Hint: The main concept behind this type of question is that when an object moves in the direction of water current (downstream) then the net speed of object is the sum of its speed in still water and that of stream and when it flows in the direction opposite to that of water current (upstream) then the net speed of object is the difference of speed of object and that of stream. This concept is known as relative velocity.

Complete step-by-step solution -
Now, we have been given that the velocity of a motor boat in still water is $24\text{ km/h}$.
Let the speed of the stream is $u\text{ km/h}$.
Hence the speed of boat in upstream is $(24-u)\text{ km/h}$ and the speed of boat in downstream is \[(24+u)\text{ km/h}\].
Let the time taken by boat to go $32\text{ km}$ upstream be \[t\text{ hours}\]. Then as per the question the time taken by boat to cover the same distance downstream is $(t-1)\text{ hours}$ .
We know that;
\[\text{Distance travelled = speed }\!\!\times\!\!\text{ time taken}.............................\text{(1)}\]
From equation \[\left( 1 \right)\], for journey along upstream we have;
\[\begin{align}
  & 32=\left( 24-u \right)\times \left( t \right) \\
 & t=\dfrac{32}{\left( 24-u \right)}\ldots \ldots \ldots .............................................\ldots \ldots \ldots \ldots .\left( 2 \right) \\
\end{align}\]
From equation \[\left( 1 \right)\], for journey along downstream;
\[32=\left( 24+u \right)\times \left( t-1 \right)..........................................................(3)\]
Putting the value of $t$ from equation \[\left( 2 \right)\] in equation \[\left( 3 \right)\], we get;
\[32=\left( 24+u \right)\times \left( \dfrac{32}{\left( 24-u \right)}-1 \right)\]
Taking L.C.M. we get;
\[\begin{align}
  & 32=(24+u)\times \left( \dfrac{32-(24-u)}{\left( 24-u \right)} \right) \\
 & 32=(24+u)\times \left( \dfrac{8+u}{24-u} \right) \\
\end{align}\]
By cross multiplying we get;
\[\begin{align}
  & 32\times (24-u)=(24+u)\times (8+u) \\
 & 768-32u=192+24u+8u+{{u}^{2}} \\
 & {{u}^{2}}+64u-576=0 \\
 & {{u}^{2}}+72u-8u-576=0 \\
 & (u+72)(u-8)=0 \\
 & \therefore u=-72\text{ or }u=8. \\
\end{align}\]
The speed cannot be negative and hence, the speed of the stream is \[u\text{ km/h}=\text{ 8 km/h}\].

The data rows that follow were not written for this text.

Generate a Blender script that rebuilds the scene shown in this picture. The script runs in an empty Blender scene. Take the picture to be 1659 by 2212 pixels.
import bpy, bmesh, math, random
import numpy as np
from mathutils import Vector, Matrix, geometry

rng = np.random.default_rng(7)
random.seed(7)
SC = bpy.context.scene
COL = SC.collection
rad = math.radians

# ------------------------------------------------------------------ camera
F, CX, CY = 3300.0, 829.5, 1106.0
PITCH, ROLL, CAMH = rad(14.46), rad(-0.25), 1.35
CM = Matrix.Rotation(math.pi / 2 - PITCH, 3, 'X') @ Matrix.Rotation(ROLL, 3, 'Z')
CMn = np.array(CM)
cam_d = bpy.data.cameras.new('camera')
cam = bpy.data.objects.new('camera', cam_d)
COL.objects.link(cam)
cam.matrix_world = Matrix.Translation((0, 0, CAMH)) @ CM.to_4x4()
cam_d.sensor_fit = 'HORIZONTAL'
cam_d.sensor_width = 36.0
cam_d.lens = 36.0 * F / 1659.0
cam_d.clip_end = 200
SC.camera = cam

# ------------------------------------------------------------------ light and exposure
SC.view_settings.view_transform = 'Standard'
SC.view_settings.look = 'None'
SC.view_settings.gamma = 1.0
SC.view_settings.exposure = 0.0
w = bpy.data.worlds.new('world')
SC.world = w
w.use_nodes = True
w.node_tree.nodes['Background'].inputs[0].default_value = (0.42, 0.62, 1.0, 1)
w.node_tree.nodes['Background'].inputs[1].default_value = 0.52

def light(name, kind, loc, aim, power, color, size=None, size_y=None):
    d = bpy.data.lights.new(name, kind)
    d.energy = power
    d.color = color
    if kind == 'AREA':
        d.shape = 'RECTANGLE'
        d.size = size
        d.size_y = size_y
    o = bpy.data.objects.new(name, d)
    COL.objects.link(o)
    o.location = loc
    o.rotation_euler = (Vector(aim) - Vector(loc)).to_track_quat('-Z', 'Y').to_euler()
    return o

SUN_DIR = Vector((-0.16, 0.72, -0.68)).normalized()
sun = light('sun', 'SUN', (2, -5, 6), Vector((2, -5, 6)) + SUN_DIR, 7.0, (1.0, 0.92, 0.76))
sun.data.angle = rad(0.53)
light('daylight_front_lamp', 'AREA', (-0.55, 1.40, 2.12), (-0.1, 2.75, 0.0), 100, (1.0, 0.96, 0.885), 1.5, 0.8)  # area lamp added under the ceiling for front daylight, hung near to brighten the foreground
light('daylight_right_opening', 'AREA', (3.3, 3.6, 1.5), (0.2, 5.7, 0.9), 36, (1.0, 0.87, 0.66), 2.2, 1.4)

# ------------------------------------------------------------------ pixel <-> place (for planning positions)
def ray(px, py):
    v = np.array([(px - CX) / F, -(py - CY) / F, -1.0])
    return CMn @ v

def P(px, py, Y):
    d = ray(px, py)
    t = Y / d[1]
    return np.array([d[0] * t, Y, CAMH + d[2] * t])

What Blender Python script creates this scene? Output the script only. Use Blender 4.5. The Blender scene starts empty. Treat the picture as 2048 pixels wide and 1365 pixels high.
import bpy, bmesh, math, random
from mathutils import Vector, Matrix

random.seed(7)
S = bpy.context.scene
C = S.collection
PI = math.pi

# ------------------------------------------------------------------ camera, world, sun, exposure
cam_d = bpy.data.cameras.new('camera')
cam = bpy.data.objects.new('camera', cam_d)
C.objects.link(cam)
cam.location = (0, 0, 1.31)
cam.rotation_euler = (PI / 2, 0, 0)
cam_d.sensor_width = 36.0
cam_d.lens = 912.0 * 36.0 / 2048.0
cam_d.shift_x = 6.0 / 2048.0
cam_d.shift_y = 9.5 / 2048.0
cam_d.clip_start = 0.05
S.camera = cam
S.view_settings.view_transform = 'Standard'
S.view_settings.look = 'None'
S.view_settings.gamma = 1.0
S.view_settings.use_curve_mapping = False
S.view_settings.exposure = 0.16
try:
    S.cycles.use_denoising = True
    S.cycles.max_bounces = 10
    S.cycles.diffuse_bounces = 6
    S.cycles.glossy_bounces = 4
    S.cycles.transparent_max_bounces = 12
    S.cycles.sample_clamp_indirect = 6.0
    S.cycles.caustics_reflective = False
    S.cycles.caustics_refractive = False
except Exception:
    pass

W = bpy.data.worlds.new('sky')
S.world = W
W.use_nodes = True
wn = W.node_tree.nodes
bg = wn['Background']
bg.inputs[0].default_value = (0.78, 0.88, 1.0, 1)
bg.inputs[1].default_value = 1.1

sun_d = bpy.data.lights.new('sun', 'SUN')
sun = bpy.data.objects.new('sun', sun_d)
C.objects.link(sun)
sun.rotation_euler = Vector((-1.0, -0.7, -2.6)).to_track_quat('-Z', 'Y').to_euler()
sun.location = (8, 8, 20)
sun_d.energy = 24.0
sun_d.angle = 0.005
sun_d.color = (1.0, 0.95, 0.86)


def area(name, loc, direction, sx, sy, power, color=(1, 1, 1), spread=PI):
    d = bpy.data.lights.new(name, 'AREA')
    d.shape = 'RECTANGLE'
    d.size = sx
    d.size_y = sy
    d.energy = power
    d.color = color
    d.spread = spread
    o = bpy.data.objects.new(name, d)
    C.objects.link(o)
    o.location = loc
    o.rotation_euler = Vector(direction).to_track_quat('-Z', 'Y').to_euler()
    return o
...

Note: We have to understand the concept of relative velocity, quadratic equation and speed-distance formula. For an object moving downstream the net speed of object is the sum of object in still water and that of stream and when the object moves upstream the net speed of object is the difference of speed of object in still water and that of stream.